>> Start

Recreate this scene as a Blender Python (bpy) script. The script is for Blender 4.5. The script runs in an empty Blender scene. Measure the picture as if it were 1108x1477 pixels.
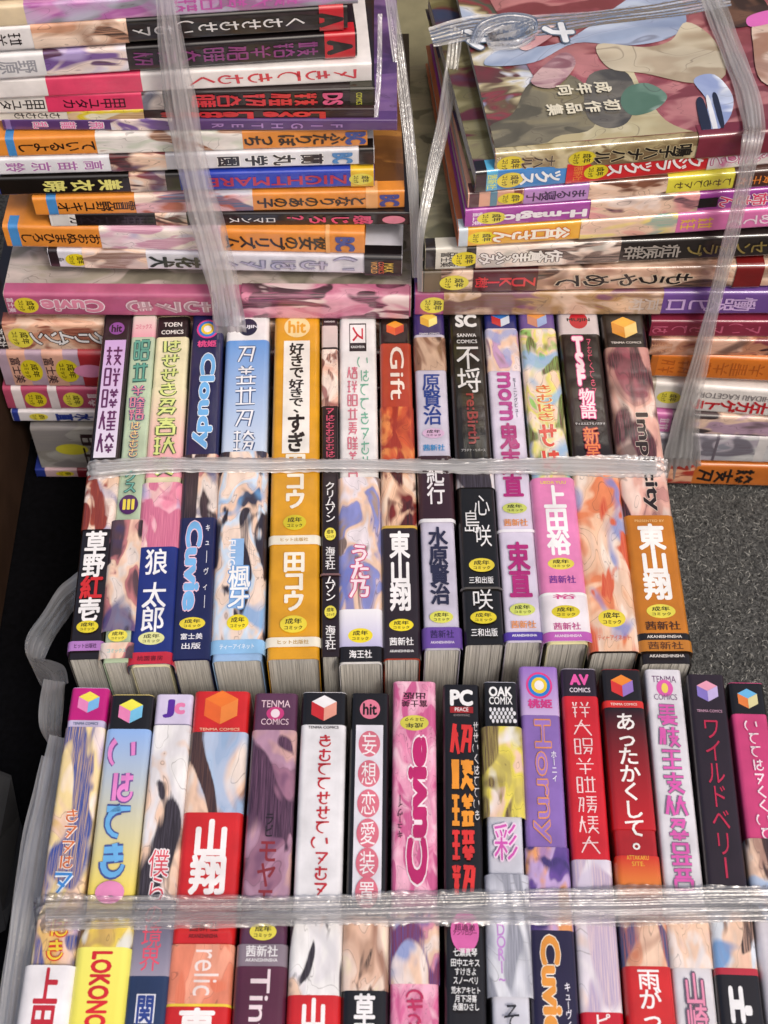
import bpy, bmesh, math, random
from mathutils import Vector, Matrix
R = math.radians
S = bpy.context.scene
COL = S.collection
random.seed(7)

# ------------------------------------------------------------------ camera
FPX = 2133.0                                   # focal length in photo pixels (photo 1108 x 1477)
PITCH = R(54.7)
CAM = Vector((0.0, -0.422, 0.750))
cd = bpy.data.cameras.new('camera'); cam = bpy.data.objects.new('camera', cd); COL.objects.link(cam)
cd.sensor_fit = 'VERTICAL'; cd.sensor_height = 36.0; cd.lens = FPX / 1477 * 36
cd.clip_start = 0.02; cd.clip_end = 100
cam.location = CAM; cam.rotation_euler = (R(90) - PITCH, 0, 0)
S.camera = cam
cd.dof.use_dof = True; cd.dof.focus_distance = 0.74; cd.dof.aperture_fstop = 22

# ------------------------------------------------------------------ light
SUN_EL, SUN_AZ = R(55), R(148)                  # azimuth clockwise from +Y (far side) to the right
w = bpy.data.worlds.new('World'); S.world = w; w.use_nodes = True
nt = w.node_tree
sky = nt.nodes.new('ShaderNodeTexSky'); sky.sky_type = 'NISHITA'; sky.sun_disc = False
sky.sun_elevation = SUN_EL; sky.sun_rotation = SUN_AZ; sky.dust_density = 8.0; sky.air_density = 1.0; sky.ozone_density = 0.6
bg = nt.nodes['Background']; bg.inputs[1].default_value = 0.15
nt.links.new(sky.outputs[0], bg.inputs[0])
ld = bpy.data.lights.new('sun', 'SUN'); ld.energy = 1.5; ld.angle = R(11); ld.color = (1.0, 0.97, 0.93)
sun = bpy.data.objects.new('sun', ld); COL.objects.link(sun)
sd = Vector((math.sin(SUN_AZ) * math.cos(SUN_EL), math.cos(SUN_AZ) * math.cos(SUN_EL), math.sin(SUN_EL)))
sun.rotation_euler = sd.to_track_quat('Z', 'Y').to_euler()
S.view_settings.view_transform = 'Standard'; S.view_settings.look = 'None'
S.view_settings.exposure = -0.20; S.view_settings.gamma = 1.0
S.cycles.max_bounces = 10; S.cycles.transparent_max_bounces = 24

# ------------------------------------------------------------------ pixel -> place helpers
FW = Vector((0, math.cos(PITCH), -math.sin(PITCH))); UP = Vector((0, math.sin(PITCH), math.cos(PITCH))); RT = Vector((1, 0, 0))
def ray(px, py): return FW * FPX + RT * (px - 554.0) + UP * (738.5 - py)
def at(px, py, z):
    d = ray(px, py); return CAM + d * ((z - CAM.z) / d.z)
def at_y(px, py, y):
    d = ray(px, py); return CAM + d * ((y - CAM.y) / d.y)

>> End

# Exercise prompt:
Repeat the material above word for word, please, apart from its images.

# Finished task:
Recreate this scene as a Blender Python (bpy) script. The script is for Blender 4.5. The script runs in an empty Blender scene. Measure the picture as if it were 1108x1477 pixels.
import bpy, bmesh, math, random
from mathutils import Vector, Matrix
R = math.radians
S = bpy.context.scene
COL = S.collection
random.seed(7)

# ------------------------------------------------------------------ camera
FPX = 2133.0                                   # focal length in photo pixels (photo 1108 x 1477)
PITCH = R(54.7)
CAM = Vector((0.0, -0.422, 0.750))
cd = bpy.data.cameras.new('camera'); cam = bpy.data.objects.new('camera', cd); COL.objects.link(cam)
cd.sensor_fit = 'VERTICAL'; cd.sensor_height = 36.0; cd.lens = FPX / 1477 * 36
cd.clip_start = 0.02; cd.clip_end = 100
cam.location = CAM; cam.rotation_euler = (R(90) - PITCH, 0, 0)
S.camera = cam
cd.dof.use_dof = True; cd.dof.focus_distance = 0.74; cd.dof.aperture_fstop = 22

# ------------------------------------------------------------------ light
SUN_EL, SUN_AZ = R(55), R(148)                  # azimuth clockwise from +Y (far side) to the right
w = bpy.data.worlds.new('World'); S.world = w; w.use_nodes = True
nt = w.node_tree
sky = nt.nodes.new('ShaderNodeTexSky'); sky.sky_type = 'NISHITA'; sky.sun_disc = False
sky.sun_elevation = SUN_EL; sky.sun_rotation = SUN_AZ; sky.dust_density = 8.0; sky.air_density = 1.0; sky.ozone_density = 0.6
bg = nt.nodes['Background']; bg.inputs[1].default_value = 0.15
nt.links.new(sky.outputs[0], bg.inputs[0])
ld = bpy.data.lights.new('sun', 'SUN'); ld.energy = 1.5; ld.angle = R(11); ld.color = (1.0, 0.97, 0.93)
sun = bpy.data.objects.new('sun', ld); COL.objects.link(sun)
sd = Vector((math.sin(SUN_AZ) * math.cos(SUN_EL), math.cos(SUN_AZ) * math.cos(SUN_EL), math.sin(SUN_EL)))
sun.rotation_euler = sd.to_track_quat('Z', 'Y').to_euler()
S.view_settings.view_transform = 'Standard'; S.view_settings.look = 'None'
S.view_settings.exposure = -0.20; S.view_settings.gamma = 1.0
S.cycles.max_bounces = 10; S.cycles.transparent_max_bounces = 24

# ------------------------------------------------------------------ pixel -> place helpers
FW = Vector((0, math.cos(PITCH), -math.sin(PITCH))); UP = Vector((0, math.sin(PITCH), math.cos(PITCH))); RT = Vector((1, 0, 0))
def ray(px, py): return FW * FPX + RT * (px - 554.0) + UP * (738.5 - py)
def at(px, py, z):
    d = ray(px, py); return CAM + d * ((z - CAM.z) / d.z)
def at_y(px, py, y):
    d = ray(px, py); return CAM + d * ((y - CAM.y) / d.y)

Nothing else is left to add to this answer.